We plea for avoiding this over-deterministic approach, chosen mainly for its practicability.It means also to acknowledge that it is therefore important to start from the lower scale for avoiding this pro-environment prism but also to integrate archaeological information, which is the most conditioning information on SESs:
• The possible and plausible socio-anthropological societies, with no a priori consistency in its organization but solely in its functioning at the family level (whatever the organization of this last);
• The possible and plausible farming and environmental systems coming from inference from present-time non-mechanical farming systems, as well as the constraints and assets from its socio-anthropological organization as defined above and, its possible and plausible local “terroir”-level biophysical characteristics. Agronomy and zootechny may establish the agriculture consistency at the local level along a systemic “organic” approach (Rogers et al. 2012);
• The hazards, risks, and fluctuations at the same level (epidemics, plagues, family fluctuations) but also adaptation and resilience practices in present-time non-mechanical farming societies;
Transforming such a local model towards the global level implies trying to lose as less as possible the richness of the local scale, through:
• The simple iteration and juxtaposition of many “terroir” models with inclusions of exchange procedures (goods, information, humans, etc.) between models, reconstituting the global level. However, this procedure requires huge computer capacities;
• The “smart simplification” through the introduction of “terroir” agents, each agent being built based on parameters established from a sensitivity analysis of several “terroir”-like models, each one corresponding to a combined archetype of ecosystems and cultures.
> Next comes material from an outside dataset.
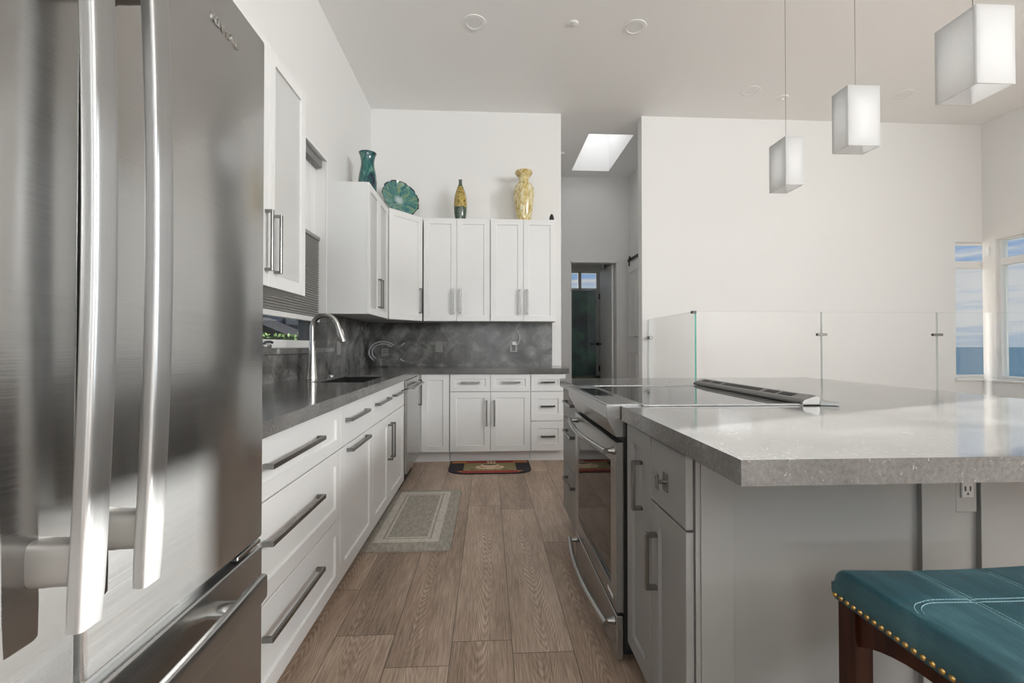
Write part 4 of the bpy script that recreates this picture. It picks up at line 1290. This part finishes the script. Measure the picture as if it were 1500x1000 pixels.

However, this procedure requires strong simplifications leading to an important loss of the emergence quality of the system.
The global level, once achieved, should acquire confidence, through:
• A confrontation with paleo-environmental data such as pollen databases;
• An independent territory reconstitution, through for instance GIS, purposely built for confronting its outputs with the ones from the model;
Finally and to conclude this formalization, we plea for acknowledging that a model is no more than a formalization of representations settled as a lab of experimentations:
• Its value is solely defined by a consensus among scholars;
• It has no value in itself apart from favouring the debate among scholars, formalizing scientific questions and exploring scenarios;
• It then can be used only as a test bed, through a plan of experiences, with series of scenarios, each one corresponding to a combination of alleles of several variables.